Written request: For each line below that contains the string "Write", copy that line.

# # # # # # #

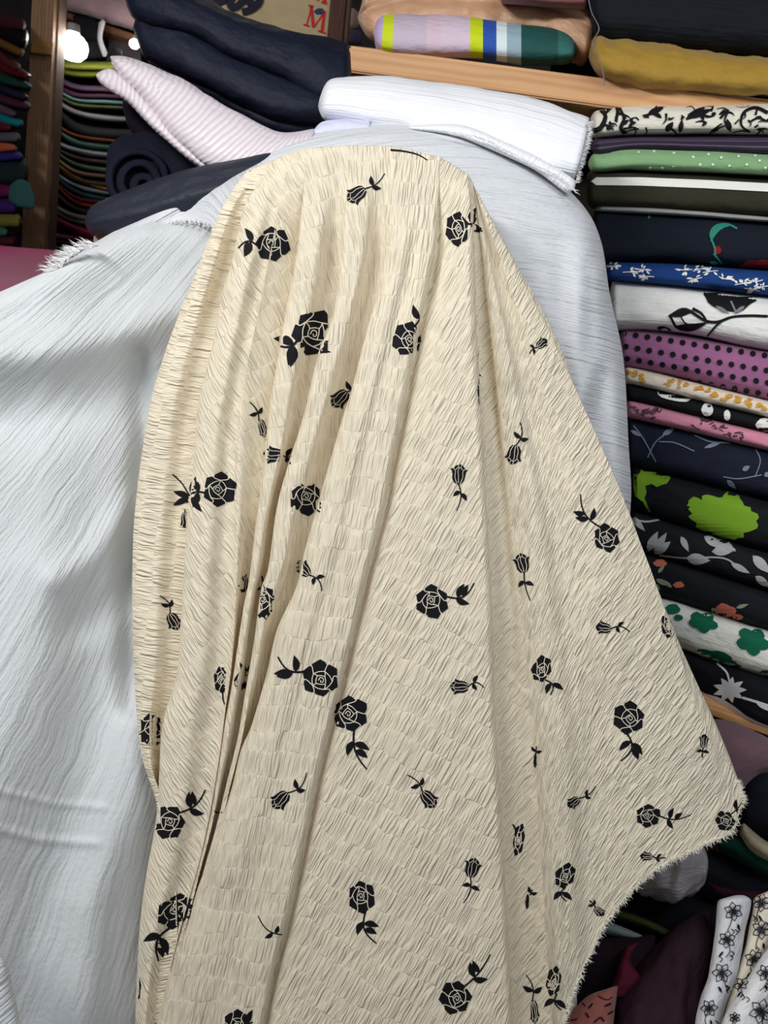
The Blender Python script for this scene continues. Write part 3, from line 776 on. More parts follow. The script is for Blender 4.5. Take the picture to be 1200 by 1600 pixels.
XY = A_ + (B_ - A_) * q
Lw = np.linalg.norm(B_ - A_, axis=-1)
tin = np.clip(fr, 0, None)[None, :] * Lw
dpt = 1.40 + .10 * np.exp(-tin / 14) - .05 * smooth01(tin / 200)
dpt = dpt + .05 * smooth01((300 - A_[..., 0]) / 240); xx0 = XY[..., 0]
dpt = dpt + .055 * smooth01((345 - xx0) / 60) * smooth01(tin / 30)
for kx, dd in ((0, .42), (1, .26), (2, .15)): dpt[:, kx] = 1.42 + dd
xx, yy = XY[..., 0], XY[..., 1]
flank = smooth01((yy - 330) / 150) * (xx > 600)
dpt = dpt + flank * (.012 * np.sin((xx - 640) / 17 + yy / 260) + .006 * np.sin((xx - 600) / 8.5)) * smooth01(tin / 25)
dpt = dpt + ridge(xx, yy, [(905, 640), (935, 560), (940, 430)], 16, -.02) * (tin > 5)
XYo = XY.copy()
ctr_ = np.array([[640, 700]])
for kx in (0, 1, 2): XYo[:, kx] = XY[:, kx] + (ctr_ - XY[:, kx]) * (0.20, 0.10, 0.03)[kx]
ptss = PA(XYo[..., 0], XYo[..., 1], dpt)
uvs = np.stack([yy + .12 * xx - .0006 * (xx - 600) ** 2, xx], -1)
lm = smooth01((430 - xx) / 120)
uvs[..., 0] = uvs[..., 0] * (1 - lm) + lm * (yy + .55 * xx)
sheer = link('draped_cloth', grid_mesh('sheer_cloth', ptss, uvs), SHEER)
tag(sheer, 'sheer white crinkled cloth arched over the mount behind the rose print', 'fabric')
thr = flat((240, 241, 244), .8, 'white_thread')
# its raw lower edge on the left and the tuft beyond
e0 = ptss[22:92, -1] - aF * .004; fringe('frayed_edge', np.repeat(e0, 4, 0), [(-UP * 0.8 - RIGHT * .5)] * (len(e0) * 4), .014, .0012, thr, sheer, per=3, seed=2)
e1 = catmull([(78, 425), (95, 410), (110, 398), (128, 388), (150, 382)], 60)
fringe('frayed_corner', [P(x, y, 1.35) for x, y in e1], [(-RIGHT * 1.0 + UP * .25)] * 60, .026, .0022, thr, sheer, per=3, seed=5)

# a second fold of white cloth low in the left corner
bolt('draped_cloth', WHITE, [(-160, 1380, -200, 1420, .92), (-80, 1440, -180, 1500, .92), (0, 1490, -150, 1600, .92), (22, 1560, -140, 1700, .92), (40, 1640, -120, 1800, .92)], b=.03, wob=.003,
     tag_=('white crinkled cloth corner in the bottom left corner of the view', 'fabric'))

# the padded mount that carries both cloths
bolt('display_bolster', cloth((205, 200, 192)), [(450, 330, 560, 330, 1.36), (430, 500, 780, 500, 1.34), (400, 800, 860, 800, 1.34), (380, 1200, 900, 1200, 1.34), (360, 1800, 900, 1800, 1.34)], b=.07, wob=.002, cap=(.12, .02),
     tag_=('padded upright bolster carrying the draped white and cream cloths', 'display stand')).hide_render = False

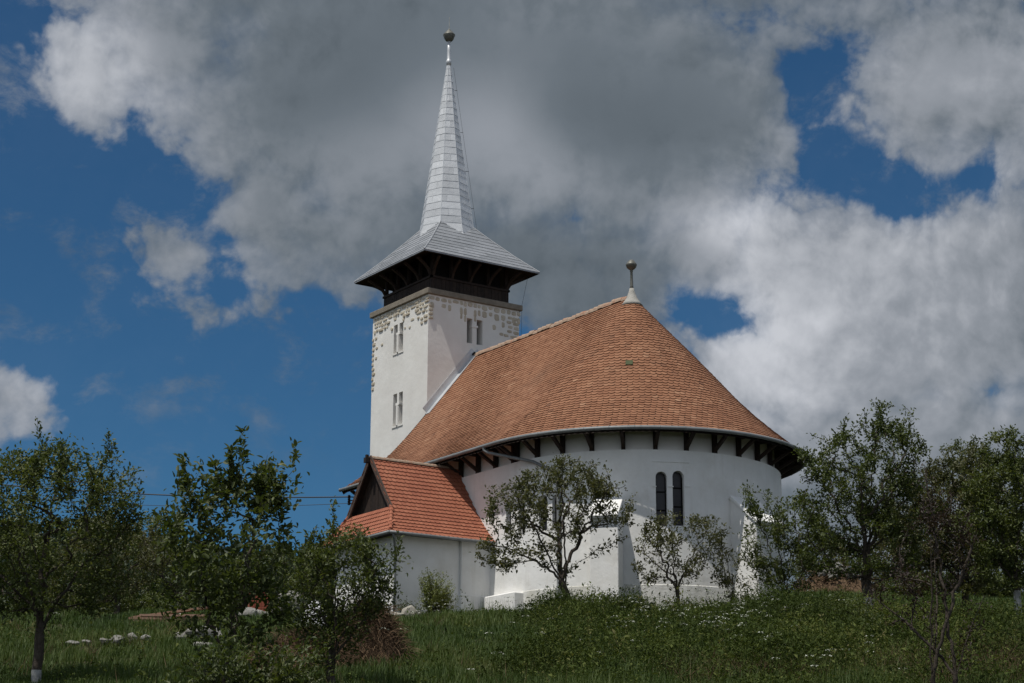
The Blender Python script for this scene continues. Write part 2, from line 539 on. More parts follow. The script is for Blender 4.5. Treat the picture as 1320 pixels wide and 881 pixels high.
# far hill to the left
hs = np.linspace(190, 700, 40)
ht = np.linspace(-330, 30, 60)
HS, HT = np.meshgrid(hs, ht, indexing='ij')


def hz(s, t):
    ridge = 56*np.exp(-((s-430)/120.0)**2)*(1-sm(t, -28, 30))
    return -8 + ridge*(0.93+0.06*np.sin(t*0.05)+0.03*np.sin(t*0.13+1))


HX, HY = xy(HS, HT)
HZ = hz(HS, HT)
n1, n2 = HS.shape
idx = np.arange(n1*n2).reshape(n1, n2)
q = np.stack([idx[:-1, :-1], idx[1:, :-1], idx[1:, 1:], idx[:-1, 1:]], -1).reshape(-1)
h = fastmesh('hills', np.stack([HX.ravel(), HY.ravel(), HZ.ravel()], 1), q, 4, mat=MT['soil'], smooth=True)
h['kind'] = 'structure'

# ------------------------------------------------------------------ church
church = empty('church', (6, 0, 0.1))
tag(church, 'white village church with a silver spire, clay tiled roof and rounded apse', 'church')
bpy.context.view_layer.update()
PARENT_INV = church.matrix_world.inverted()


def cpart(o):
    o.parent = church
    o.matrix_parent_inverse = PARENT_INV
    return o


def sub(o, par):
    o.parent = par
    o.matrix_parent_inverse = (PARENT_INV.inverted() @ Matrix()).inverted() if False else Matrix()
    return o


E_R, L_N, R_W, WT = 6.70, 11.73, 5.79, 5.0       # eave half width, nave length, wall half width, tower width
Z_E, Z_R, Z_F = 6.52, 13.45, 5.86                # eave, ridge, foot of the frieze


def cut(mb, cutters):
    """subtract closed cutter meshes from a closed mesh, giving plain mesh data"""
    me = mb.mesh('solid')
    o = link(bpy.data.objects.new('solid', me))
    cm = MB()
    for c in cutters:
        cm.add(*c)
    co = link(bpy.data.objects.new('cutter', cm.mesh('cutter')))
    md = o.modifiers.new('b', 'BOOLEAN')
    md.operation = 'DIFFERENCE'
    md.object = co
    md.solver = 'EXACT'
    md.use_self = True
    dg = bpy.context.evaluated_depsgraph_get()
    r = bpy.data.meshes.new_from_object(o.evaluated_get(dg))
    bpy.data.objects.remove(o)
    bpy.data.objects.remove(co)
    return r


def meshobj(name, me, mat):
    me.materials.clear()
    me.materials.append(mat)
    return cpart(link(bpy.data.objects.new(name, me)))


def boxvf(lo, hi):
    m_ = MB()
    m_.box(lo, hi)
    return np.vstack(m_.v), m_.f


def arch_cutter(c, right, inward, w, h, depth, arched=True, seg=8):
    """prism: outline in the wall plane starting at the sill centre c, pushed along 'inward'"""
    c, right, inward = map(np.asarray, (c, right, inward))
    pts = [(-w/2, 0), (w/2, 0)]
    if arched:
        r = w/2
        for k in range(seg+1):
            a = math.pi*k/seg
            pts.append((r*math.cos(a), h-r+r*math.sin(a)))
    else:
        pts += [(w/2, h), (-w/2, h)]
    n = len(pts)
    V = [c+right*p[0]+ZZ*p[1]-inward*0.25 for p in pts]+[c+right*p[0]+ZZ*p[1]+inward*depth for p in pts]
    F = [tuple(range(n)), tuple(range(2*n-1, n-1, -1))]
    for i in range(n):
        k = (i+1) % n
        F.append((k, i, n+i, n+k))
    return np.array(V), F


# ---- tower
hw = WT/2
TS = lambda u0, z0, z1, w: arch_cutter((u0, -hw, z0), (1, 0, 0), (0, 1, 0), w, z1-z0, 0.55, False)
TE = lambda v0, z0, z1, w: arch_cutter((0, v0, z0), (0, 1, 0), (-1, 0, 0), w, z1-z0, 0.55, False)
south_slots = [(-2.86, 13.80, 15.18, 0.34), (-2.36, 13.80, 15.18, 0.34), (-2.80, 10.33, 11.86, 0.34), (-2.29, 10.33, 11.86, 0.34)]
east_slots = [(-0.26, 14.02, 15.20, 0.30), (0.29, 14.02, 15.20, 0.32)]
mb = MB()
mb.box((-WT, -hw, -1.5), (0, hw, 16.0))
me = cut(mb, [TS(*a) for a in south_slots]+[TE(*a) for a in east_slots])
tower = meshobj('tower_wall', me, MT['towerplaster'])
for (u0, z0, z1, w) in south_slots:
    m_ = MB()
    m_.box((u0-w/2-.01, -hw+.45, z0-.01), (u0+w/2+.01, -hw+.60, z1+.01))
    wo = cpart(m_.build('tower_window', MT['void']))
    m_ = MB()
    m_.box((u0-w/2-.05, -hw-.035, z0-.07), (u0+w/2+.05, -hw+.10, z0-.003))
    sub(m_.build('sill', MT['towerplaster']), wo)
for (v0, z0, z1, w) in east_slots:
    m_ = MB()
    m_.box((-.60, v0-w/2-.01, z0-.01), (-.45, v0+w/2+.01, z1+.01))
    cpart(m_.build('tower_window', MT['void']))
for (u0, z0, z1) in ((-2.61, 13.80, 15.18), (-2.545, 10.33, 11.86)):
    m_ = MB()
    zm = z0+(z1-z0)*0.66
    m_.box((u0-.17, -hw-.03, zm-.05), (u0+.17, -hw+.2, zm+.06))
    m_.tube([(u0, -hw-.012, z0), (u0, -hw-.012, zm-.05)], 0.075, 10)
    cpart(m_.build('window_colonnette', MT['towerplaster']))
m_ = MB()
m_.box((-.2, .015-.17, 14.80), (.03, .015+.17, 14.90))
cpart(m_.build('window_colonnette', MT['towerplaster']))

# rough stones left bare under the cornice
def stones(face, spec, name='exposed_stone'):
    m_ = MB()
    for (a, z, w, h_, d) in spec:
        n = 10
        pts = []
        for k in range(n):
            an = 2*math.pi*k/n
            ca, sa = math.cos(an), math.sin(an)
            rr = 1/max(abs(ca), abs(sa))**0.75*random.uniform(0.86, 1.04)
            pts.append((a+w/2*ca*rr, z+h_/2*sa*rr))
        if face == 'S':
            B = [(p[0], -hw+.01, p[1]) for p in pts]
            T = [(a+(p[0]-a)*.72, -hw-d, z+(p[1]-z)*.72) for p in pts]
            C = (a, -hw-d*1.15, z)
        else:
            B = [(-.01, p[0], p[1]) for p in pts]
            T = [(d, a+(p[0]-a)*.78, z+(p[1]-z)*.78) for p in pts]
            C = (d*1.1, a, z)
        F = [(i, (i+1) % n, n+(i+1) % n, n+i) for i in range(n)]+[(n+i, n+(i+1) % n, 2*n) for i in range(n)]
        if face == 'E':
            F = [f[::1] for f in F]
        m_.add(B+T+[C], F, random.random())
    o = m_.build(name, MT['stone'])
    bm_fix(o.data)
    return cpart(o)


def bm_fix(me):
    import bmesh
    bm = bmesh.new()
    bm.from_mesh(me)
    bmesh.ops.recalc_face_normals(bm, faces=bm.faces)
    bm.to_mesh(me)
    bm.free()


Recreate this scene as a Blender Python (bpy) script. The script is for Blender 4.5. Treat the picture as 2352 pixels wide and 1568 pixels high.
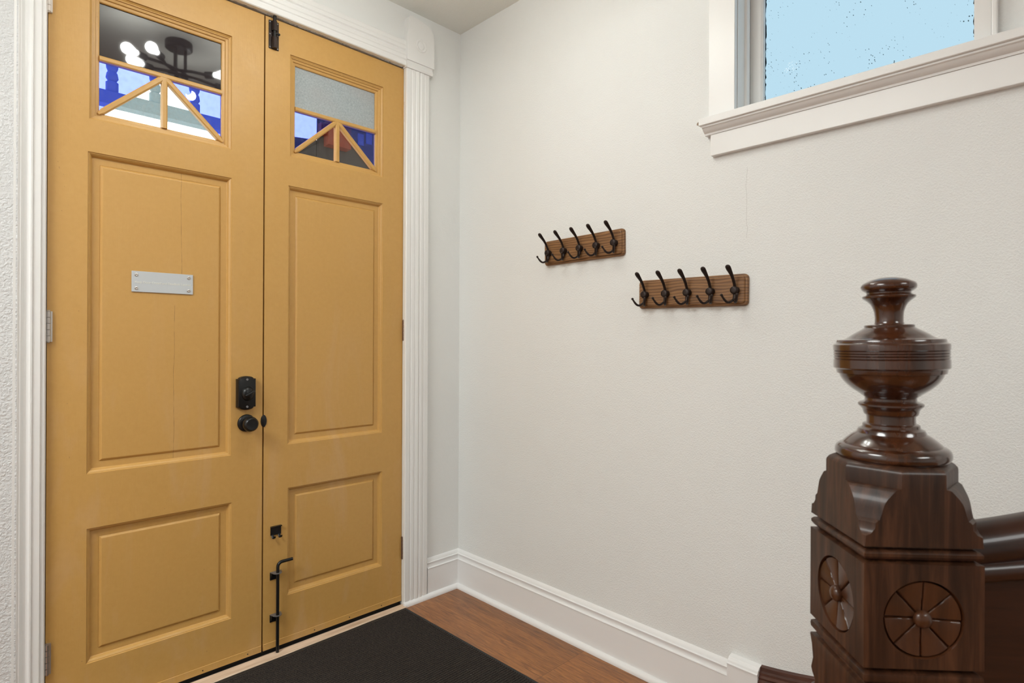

# # # # # # #

Response to the task:
The Blender Python script for this scene continues. Write part 3, from line 776 on. More parts follow. The script is for Blender 4.5. Take the picture to be 1200 by 1600 pixels.
The Blender Python script for this scene continues. Write part 2, from line 539 on. More parts follow. The script is for Blender 4.5. Treat the picture as 1320 pixels wide and 881 pixels high.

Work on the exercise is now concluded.